[Given data]
· · · ·

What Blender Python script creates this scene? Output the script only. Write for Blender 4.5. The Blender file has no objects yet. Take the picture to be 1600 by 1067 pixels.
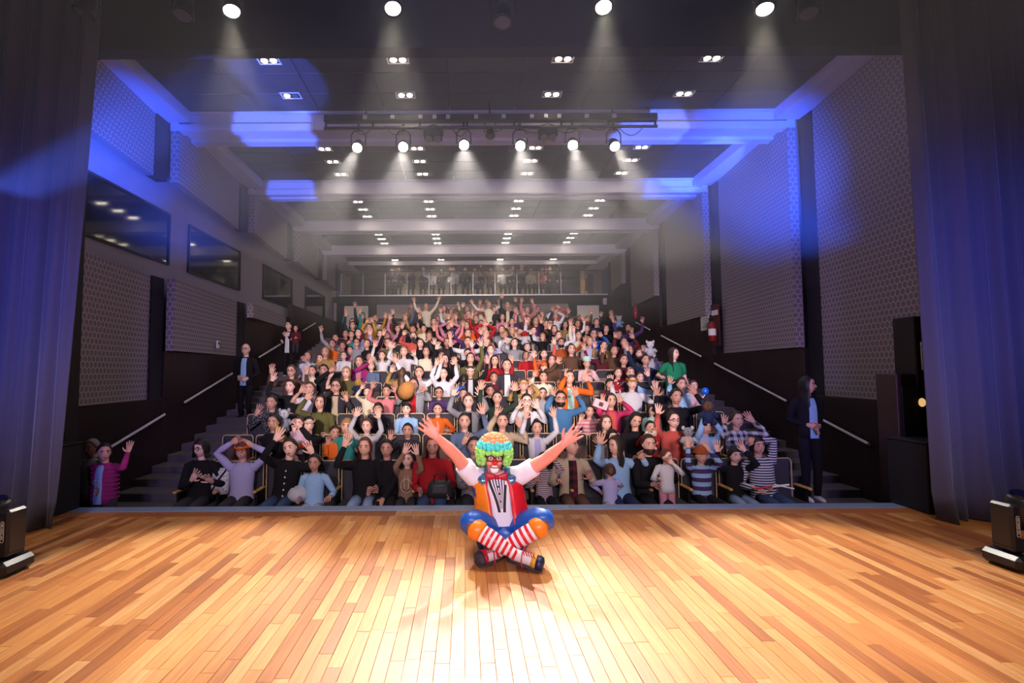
import bpy, math, random
import numpy as np
from mathutils import Vector, Matrix, Euler
random.seed(7)
SC = bpy.context.scene
COL = SC.collection
# ------------------------------------------------------------------ camera
CAMH = 1.5; FPX = 800.0; PITCH = 0.0578; ROLL = -0.0055; PPX = 726.6; PPY = 533.5
cam_d = bpy.data.cameras.new('camera'); cam = bpy.data.objects.new('camera', cam_d); COL.objects.link(cam)
cam_d.sensor_width = 36.0; cam_d.lens = FPX / 1600 * 36.0
cam_d.shift_x = (800 - PPX) / 1600.0; cam_d.clip_start = 0.05; cam_d.clip_end = 200
CROT = Matrix.Rotation(math.pi / 2 + PITCH, 3, 'X') @ Matrix.Rotation(ROLL, 3, 'Z')
cam.location = (0, 0, CAMH); cam.rotation_euler = CROT.to_euler()
SC.camera = cam
def ray(u, v): return CROT @ Vector(((u - PPX) / FPX, -(v - PPY) / FPX, -1.0))
def at(u, v, y):                      # the point at depth y that the photograph shows at (u, v)
    r = ray(u, v); t = y / r.y
    return Vector((r.x * t, y, CAMH + r.z * t))
# ------------------------------------------------------------------ world, exposure
w = bpy.data.worlds.new('world'); SC.world = w; w.use_nodes = True
bg = w.node_tree.nodes['Background']; bg.inputs[0].default_value = (0.20, 0.19, 0.32, 1); bg.inputs[1].default_value = 0.10
SC.view_settings.view_transform = 'Standard'; SC.view_settings.look = 'None'
SC.view_settings.exposure = 0.0; SC.view_settings.gamma = 1.0; SC.view_settings.use_curve_mapping = False
SC.cycles.max_bounces = 4; SC.cycles.diffuse_bounces = 2; SC.cycles.glossy_bounces = 2
SC.cycles.transmission_bounces = 4; SC.cycles.volume_bounces = 0; SC.cycles.transparent_max_bounces = 8
SC.cycles.sample_clamp_indirect = 6.0
# ------------------------------------------------------------------ helpers
def lin(c):
    c = c.lstrip('#'); r = [int(c[i:i + 2], 16) / 255 for i in (0, 2, 4)]
    return tuple(x / 12.92 if x <= .04045 else ((x + .055) / 1.055) ** 2.4 for x in r)
class MB:
    def __init__(s): s.V = []; s.F = []; s.M = []; s.n = 0
    def add(s, V, F, mi=0, mat=None):
        V = np.asarray(V, float)
        if mat is not None:
            m = np.array(mat); V = V @ m[:3, :3].T + m[:3, 3]
        n = s.n; s.V.append(V); s.F.extend([tuple(i + n for i in f) for f in F]); s.M.extend([mi] * len(F)); s.n += len(V)
        return s
    def box(s, c, d, mi=0, bev=0.0, mat=None):
        hx, hy, hz = d[0] / 2, d[1] / 2, d[2] / 2
        if bev <= 0:
            V = [(c[0] + a * hx, c[1] + b * hy, c[2] + e * hz) for a in (-1, 1) for b in (-1, 1) for e in (-1, 1)]
            F = [(0, 1, 3, 2), (4, 6, 7, 5), (0, 4, 5, 1), (2, 3, 7, 6), (0, 2, 6, 4), (1, 5, 7, 3)]
            return s.add(V, F, mi, mat)
        b = min(bev, hx * .9, hy * .9, hz * .9); V = []; ix = {}
        for sx in (-1, 1):
            for sy in (-1, 1):
                for sz in (-1, 1):
                    for k in range(3):
                        p = [hx - b, hy - b, hz - b]; p[k] += b
                        ix[(sx, sy, sz, k)] = len(V); V.append((c[0] + sx * p[0], c[1] + sy * p[1], c[2] + sz * p[2]))
        F = []
        for sg in (-1, 1):
            F.append([ix[(sg, a, e, 0)] for a, e in ((-1, -1), (1, -1), (1, 1), (-1, 1))][::sg])
            F.append([ix[(a, sg, e, 1)] for a, e in ((-1, -1), (1, -1), (1, 1), (-1, 1))][::-sg])
            F.append([ix[(a, e, sg, 2)] for a, e in ((-1, -1), (1, -1), (1, 1), (-1, 1))][::sg])
        for a in (-1, 1):
            for e in (-1, 1):
                F.append([ix[(a, e, -1, 0)], ix[(a, e, 1, 0)], ix[(a, e, 1, 1)], ix[(a, e, -1, 1)]][::a * e])
                F.append([ix[(a, -1, e, 0)], ix[(a, -1, e, 2)], ix[(a, 1, e, 2)], ix[(a, 1, e, 0)]][::a * e])
                F.append([ix[(-1, a, e, 1)], ix[(1, a, e, 1)], ix[(1, a, e, 2)], ix[(-1, a, e, 2)]][::a * e])
                for g in (-1, 1):
                    pass
        for a in (-1, 1):
            for e in (-1, 1):
                for g in (-1, 1):
                    F.append([ix[(a, e, g, k)] for k in range(3)][::a * e * g])
        return s.add(V, F, mi, mat)
    def tube(s, P, R, seg=8, mi=0, cap=True, flat=None, mat=None):
        # R radii; flat = (axis vector, factor): squeeze the section along that axis
        V, F = tube(P, R, seg, cap, flat); return s.add(V, F, mi, mat)
    def ell(s, c, r, nu=10, nv=7, mi=0, mat=None):
        V, F = ellipsoid(c, r, nu, nv); return s.add(V, F, mi, mat)
    def quad(s, a, b, c, d, mi=0): return s.add([a, b, c, d], [(0, 1, 2, 3)], mi)
    def build(s, name, mats, parent=None, smooth=False, loc=None, uv=None):
        me = bpy.data.meshes.new(name)
        V = np.concatenate(s.V) if s.V else np.zeros((0, 3))
        me.from_pydata(V.tolist(), [], s.F)
        if not isinstance(mats, (list, tuple)): mats = [mats]
        for m in mats: me.materials.append(m)
        if len(mats) > 1: me.polygons.foreach_set('material_index', s.M)
        if smooth: me.polygons.foreach_set('use_smooth', [True] * len(me.polygons))
        if uv:
            ul = me.uv_layers.new(name='UVMap'); vi = np.zeros(len(me.loops), int); me.loops.foreach_get('vertex_index', vi)
            ul.data.foreach_set('uv', np.array([uv(V[i]) for i in vi], float).ravel())
        me.update()
        return link(name, me, parent, loc)
def link(name, me, parent=None, loc=None):
    o = bpy.data.objects.new(name, me); COL.objects.link(o)
    if parent is not None: o.parent = parent
    if loc is not None: o.location = loc
    return o
def tube(P, R, seg=8, cap=True, flat=None):
    P = np.asarray(P, float); n = len(P)
    R = np.broadcast_to(np.asarray(R, float), (n,)) if np.ndim(R) < 2 else np.asarray(R, float)
    T = np.zeros_like(P); T[1:-1] = P[2:] - P[:-2]; T[0] = P[1] - P[0]; T[-1] = P[-1] - P[-2]
    T /= np.maximum(np.linalg.norm(T, axis=1), 1e-9)[:, None]
    a = np.array([0, 1., 0]) if abs(T[0][1]) < .9 else np.array([1., 0, 0])
    if flat is not None: a = np.asarray(flat[0], float)
    ang = np.arange(seg) * 2 * math.pi / seg; ca, sa = np.cos(ang)[:, None], np.sin(ang)[:, None]
    V = []
    for i in range(n):
        a = a - T[i] * (a @ T[i]); l = math.sqrt(a @ a)
        if l < 1e-6: a = np.array([T[i][1], T[i][2], T[i][0]]); a = a - T[i] * (a @ T[i]); l = math.sqrt(a @ a)
        a = a / l
        b = np.array([T[i][1] * a[2] - T[i][2] * a[1], T[i][2] * a[0] - T[i][0] * a[2], T[i][0] * a[1] - T[i][1] * a[0]])
        if R.ndim == 2: ra, rb = R[i]
        else: ra = rb = R[i]
        if flat is not None: ra = ra * flat[1]
        V.append(P[i] + ca * a * ra + sa * b * rb)
        if flat is not None: a = np.asarray(flat[0], float)
    V = np.concatenate(V); F = []
    for i in range(n - 1):
        for j in range(seg):
            k = (j + 1) % seg; F.append((i * seg + j, i * seg + k, (i + 1) * seg + k, (i + 1) * seg + j))
    if cap:
        F.append(tuple(range(seg - 1, -1, -1))); F.append(tuple(range((n - 1) * seg, n * seg)))
    return V, F
def ellipsoid(c, r, nu=10, nv=7):
    V = [(c[0], c[1], c[2] - r[2])]
    for i in range(1, nv):
        t = -math.pi / 2 + math.pi * i / nv
        for j in range(nu):
            p = 2 * math.pi * j / nu
            V.append((c[0] + r[0] * math.cos(t) * math.cos(p), c[1] + r[1] * math.cos(t) * math.sin(p), c[2] + r[2] * math.sin(t)))
    V.append((c[0], c[1], c[2] + r[2])); F = []
    for j in range(nu): F.append((0, 1 + (j + 1) % nu, 1 + j))
    for i in range(nv - 2):
        for j in range(nu):
            k = (j + 1) % nu; F.append((1 + i * nu + j, 1 + i * nu + k, 1 + (i + 1) * nu + k, 1 + (i + 1) * nu + j))
    o = 1 + (nv - 2) * nu
    for j in range(nu): F.append((o + j, o + (j + 1) % nu, len(V) - 1))
    return V, F
def empty(name, loc=(0, 0, 0), parent=None):
    o = bpy.data.objects.new(name, None); COL.objects.link(o); o.location = loc; o.empty_display_size = .1
    if parent is not None: o.parent = parent
    return o
def tag(o, label=None, cat=None, group=None, kind=None):
    if label: o['label'] = label
    if cat: o['category'] = cat
    if group: o['group'] = group
    if kind: o['kind'] = kind
    return o
def struct(o): o['kind'] = 'structure'; return o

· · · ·

[Directions for this task] Pick out the lines that include the word "scene" and write them out.

[Response to this task]
What Blender Python script creates this scene? Output the script only. Write for Blender 4.5. The Blender file has no objects yet. Take the picture to be 1600 by 1067 pixels.
SC = bpy.context.scene